Put simply, no. Not when employers often value our worth by a single number. Such variance perversely incentivises students to behave in a way that is academically dishonest. One only needs to look at UQ CourseSpace, and the regular threads of desperate students course-shopping for the mythical easy 7. This isn’t so much a fault of these hopefuls as it is a fault in the system.

Students pursuing Honours or Postgraduate studies shouldn’t have to do courses outside their field of study just to boost their numbers to an arbitrary cut-off. For people from lower socioeconomic backgrounds such as myself, we are financially unable to pick up the so called GPA boosters, and are pressured by the need to maintain a minimum GPA to keep scholarships and go into Honours. As a result, we have to go as far as changing entire career paths as to not risk programs with historically low average GPAs.

What the Student Politicians are saying

I spoke to the UQ Union’s Vice President of Student Rights, Paul Taylor, about the issue.
“The grading inequality at UQ shows just how far the University has to go to produce the ‘game changing graduates’ they mention in their future strategy,” Mr Taylor said.

“Maintaining high grades throughout your degree is not always feasible, as some low SES students need to work more than 15 hours per week to pay the bills – even while living at home.

“There must be flexibility so that the University’s diverse student community can build practical skills outside of their studies without the fear that anything below a 6 could jeopardise their scholarship or chances at Honours.

“The UQ Union is ready and willing to work with the University to fix these issues,” he said.

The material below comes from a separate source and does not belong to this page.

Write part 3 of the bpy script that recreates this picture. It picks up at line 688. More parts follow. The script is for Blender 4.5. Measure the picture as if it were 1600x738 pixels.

UQ’s policy on student welfare is to ensure that “no individual students are unfairly advantaged or disadvantaged” in their studies. And although the semesterly SECaT surveys tries to address this by asking students whether they felt they “had a clear understanding of the goals and aims” of a course, this doesn’t go far enough towards addressing the problem. After all, there’s a big difference between understanding a marathon and being able to run it.